[2012年8月5日]
教育関係者は、身内に甘いという体質からの脱却を!
女子に抱きつく教諭、市教委セクハラ認定せず
(2012年7月31日 読売新聞)
○浜松市内の市立中学校に勤務していた当時30代の男性教諭が、2007〜08年に教え子の女子生徒に抱きつくなどの行為を複数回していたにもかかわらず、この事実を知った市教委が、セクハラやわいせつ行為とは認定せず、発覚から2年近く経過してから「不適切な指導」として文書訓告処分としていたことが30日、市教委への取材でわかった。市教委は処分を公表していなかった。
○市教委などによると、男性教諭は自らが顧問を務めていた陸上部に所属する女子生徒に対し、07年10月から08年4月までに、部活の指導名目などで女子生徒と2人きりになり、車の中などで肩や頭を抱き寄せて話をしたり、生徒の手を握ったりしたほか、合宿中の宿泊先で生徒を深夜に自分の部屋に呼び、抱きつくなどした。こうした行為は少なくとも6回あったという。
○生徒が保護者に「学校に行きたくない。部活を続けられない」などと相談し、08年4月頃に発覚した。
○市教委は教諭から事情を聞いたが、教諭は「指導のフォローのつもりだった」などと話し、わいせつやセクハラ目的ではなかったと主張したという。
その後、教諭は自宅謹慎となり、そのまま特別休暇を取った。
○市教委は発覚から約2年が経過した10年3月、〈1〉直接的なわいせつ行為と判断できない〈2〉過去の事案との比較──などを理由に教諭を懲戒処分でなく、「不適切で行き過ぎた指導」として文書訓告処分とした。男性教諭はその後、自己都合退職した。

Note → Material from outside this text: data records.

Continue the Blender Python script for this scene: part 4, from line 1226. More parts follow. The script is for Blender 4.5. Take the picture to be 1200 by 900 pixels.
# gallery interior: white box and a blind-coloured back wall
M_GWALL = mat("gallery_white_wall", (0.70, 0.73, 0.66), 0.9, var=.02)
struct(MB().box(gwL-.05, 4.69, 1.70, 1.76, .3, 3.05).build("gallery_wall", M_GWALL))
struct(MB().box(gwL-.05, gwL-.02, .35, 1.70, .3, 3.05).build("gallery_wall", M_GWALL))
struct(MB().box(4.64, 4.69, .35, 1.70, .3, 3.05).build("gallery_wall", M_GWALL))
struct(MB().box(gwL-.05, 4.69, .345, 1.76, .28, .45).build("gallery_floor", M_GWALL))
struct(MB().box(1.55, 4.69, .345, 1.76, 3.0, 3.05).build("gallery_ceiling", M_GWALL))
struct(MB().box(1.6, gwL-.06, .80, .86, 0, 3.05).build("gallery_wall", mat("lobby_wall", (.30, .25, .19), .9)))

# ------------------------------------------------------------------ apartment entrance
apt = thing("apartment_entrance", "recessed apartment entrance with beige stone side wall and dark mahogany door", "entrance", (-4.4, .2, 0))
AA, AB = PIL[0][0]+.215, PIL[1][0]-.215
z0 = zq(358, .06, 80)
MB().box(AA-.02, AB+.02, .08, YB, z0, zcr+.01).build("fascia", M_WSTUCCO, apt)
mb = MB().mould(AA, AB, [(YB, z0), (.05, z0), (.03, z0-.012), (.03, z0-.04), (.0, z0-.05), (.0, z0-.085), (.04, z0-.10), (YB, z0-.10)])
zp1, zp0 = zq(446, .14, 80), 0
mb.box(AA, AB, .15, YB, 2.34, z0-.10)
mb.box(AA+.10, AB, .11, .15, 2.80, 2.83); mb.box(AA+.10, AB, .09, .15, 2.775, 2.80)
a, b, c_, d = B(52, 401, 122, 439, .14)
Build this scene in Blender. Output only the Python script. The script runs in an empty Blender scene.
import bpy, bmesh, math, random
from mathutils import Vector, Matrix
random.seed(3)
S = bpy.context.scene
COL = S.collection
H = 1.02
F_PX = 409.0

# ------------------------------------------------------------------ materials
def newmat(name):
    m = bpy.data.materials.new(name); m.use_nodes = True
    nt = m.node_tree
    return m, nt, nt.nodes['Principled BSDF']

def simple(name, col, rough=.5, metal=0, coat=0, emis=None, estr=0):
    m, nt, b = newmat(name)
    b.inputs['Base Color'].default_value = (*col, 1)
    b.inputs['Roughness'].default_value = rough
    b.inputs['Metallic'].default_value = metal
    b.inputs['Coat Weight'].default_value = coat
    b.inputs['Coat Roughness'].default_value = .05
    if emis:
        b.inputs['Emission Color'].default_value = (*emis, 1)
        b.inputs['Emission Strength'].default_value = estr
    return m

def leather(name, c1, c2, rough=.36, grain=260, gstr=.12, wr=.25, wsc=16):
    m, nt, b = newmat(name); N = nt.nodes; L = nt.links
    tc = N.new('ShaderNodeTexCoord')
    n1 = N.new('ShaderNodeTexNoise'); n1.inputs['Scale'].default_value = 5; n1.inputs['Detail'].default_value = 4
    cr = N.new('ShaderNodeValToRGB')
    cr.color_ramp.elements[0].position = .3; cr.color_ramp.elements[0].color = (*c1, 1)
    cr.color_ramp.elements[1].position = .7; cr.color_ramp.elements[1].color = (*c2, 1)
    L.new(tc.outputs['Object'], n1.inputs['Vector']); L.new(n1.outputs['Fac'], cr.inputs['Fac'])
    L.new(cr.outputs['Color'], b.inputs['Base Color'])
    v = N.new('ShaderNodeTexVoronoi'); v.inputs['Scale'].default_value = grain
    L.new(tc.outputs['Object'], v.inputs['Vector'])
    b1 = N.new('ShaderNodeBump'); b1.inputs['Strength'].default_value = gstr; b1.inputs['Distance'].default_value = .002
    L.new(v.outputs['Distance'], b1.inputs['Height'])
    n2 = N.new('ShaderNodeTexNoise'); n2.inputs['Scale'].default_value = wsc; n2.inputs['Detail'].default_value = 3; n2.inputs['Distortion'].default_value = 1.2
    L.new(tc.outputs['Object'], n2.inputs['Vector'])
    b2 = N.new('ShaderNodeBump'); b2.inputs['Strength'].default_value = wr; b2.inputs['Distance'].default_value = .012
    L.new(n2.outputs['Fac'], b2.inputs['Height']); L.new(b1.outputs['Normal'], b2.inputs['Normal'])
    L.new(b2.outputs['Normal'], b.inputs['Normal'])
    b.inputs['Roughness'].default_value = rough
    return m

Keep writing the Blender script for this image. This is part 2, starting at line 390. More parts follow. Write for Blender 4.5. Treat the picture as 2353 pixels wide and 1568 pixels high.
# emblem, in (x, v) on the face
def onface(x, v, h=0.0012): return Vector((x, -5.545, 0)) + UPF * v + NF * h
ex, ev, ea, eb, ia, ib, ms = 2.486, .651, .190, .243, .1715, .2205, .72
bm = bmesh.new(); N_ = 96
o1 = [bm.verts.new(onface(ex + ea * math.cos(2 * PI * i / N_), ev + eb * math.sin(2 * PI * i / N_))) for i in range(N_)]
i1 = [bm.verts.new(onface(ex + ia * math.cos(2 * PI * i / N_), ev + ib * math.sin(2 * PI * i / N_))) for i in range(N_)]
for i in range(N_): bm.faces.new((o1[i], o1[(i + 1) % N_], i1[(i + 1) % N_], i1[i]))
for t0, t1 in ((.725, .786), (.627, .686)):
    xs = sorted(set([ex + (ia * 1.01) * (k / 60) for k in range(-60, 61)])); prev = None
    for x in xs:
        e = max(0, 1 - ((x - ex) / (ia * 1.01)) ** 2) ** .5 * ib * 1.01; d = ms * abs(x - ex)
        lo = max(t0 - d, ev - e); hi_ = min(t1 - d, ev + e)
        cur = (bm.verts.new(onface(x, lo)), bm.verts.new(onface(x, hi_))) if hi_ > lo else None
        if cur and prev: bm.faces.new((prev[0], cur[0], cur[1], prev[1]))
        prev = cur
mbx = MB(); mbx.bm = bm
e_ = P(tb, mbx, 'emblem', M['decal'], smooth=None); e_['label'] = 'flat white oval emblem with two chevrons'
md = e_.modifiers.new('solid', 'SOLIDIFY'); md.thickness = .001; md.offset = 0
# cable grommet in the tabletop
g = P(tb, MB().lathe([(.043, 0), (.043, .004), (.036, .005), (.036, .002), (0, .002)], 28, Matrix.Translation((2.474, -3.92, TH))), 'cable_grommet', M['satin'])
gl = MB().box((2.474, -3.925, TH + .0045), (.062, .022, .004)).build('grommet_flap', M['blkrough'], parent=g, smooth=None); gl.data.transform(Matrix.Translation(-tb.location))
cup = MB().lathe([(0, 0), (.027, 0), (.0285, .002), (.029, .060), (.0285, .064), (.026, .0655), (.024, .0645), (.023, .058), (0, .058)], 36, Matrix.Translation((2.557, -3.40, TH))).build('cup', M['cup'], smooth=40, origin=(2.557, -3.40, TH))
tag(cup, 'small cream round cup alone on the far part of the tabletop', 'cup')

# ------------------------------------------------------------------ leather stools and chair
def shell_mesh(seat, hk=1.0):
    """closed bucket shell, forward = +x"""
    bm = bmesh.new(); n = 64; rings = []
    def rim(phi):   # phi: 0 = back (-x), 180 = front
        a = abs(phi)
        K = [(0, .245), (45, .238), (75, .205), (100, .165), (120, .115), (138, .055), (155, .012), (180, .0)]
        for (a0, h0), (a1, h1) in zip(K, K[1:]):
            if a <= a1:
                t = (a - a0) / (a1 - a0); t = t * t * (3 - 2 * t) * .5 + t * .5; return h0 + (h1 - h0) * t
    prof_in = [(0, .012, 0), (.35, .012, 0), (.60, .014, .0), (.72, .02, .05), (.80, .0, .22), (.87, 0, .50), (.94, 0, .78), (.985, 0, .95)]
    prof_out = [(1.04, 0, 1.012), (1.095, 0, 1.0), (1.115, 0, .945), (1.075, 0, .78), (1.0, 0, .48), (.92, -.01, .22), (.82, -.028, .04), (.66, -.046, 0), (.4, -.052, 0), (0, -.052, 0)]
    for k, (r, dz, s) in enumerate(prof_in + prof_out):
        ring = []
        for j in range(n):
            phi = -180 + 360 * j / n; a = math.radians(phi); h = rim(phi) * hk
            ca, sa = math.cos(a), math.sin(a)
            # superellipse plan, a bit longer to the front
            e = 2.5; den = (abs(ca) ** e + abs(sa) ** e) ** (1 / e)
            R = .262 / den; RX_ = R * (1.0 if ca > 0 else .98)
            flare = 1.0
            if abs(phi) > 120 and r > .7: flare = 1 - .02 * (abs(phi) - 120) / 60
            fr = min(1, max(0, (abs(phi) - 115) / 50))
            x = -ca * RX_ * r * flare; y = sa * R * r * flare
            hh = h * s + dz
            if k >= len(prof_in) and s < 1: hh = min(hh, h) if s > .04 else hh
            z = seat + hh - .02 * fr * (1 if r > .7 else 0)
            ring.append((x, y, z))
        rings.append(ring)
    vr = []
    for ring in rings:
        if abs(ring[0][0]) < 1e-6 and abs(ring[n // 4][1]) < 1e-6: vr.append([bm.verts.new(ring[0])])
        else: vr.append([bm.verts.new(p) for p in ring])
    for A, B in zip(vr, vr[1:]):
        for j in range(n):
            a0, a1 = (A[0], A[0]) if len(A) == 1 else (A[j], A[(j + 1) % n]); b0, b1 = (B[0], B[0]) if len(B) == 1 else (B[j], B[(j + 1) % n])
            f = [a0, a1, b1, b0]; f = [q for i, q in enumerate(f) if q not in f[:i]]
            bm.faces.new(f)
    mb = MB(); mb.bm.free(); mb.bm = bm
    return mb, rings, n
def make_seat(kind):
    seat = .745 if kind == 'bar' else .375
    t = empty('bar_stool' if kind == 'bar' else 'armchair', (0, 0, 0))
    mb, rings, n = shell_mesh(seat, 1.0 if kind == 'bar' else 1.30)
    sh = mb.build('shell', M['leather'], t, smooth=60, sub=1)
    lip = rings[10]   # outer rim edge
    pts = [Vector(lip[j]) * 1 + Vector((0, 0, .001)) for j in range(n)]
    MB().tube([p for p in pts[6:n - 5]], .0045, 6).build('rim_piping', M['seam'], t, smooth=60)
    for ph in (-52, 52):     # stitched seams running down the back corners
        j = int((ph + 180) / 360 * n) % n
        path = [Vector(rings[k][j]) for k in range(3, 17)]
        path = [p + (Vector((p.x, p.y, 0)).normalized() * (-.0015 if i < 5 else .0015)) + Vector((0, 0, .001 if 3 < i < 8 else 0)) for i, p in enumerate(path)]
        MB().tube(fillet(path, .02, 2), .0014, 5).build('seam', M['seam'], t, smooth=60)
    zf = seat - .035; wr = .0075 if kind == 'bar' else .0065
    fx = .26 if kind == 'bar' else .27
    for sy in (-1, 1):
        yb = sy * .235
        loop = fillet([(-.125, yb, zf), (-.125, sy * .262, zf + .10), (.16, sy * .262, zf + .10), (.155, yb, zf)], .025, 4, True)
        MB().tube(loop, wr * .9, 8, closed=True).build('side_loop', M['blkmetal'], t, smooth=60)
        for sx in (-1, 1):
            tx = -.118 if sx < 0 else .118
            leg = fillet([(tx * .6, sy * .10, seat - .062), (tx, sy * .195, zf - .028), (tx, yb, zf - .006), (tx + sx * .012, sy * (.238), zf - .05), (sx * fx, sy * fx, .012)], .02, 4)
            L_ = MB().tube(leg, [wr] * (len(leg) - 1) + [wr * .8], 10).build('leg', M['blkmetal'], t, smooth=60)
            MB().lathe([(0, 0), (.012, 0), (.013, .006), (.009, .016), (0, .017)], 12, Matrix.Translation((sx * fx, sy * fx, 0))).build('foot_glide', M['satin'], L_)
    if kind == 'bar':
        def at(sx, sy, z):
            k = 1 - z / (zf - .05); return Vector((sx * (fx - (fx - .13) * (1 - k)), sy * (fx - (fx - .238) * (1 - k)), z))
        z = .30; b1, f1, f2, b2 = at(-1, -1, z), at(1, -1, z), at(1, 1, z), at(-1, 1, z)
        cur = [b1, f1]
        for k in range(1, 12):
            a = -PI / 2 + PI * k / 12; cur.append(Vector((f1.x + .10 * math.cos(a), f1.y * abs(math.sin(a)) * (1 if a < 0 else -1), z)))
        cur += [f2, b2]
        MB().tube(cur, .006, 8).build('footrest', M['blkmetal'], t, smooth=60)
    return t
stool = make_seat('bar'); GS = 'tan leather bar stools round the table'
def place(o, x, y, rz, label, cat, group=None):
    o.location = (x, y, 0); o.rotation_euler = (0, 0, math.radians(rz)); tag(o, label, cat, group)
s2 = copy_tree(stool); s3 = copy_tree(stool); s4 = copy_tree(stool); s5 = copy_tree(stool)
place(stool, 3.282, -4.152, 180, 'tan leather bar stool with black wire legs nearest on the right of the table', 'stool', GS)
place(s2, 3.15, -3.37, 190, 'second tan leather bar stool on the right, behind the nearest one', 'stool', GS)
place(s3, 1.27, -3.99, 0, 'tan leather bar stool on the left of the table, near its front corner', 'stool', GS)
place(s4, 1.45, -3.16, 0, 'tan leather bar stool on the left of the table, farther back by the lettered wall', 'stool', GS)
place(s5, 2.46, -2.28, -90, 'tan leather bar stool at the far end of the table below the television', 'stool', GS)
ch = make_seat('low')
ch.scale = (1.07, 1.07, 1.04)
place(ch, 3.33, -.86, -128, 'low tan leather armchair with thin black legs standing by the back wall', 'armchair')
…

○同市教委の基準では、児童生徒へのわいせつ行為は原則として懲戒免職処分、「セクハラ」も「不適切な言動」も戒告、減給、停職、免職の処分を下すことができる。しかし、この事案については「セクハラとは判断できず、懲戒には至らない」と判断したという。基準では、免職や停職は公表の対象になるが、内規処分である文書訓告は原則として公表されない。
○処分まで約2年かかった理由について、市教委教職員課は「(当時の担当者が)在校中の被害者に配慮したためでは」などとしている。
○ある市教委関係者は「どう考えてもアウトの事案。当時の判断がどうしてこうなったのか」と話した。
私のコメント
◇今回の記事のように、教育委員会は、身内に甘いです。これが、世間の不信感となっています。大津市のいじめ問題の処理も、今回の浜松のわいせつ問題の処理も、常識的に言えば考えられないものです。
◇まず、企業的な観点からいえば、疑わしきは、罰するです。それを裁判のように考えて、疑わしきは、罰しないと考えているから、このようなことが起きるのです。
◇子どもを指導する人間である教員が、子どもに対して行うことが、子どもを傷つけてしまったとすれば、それは、指導上のことであろうがなかろうが、いったんは調査の対象とすべきです。
◇特に、今回のように、常軌を逸している場合(車の中で二人きりになるとか合宿中に深夜に部屋に呼び出すというような場合)、それだけで処罰の対象になるでしょう。そこで何があろうがなかろうが、子どもが訴えてきたのであれば、密室的な行為なのですから、セクハラ的な何か意図があったんだと疑ってかかって良いでしょう。
◇全国の教育関係者は、身内に対してもっと厳しく考えた方が良いです。いったん失った信用を回復するためには、徹底的に厳密になることです。
◇襟を正すだけではありません。一人ひとりが、教育という仕事の本当の意味を考えることです。教師という職業に求められている使命を一人ひとりが自覚して、子どもや社会と対峙していくことです。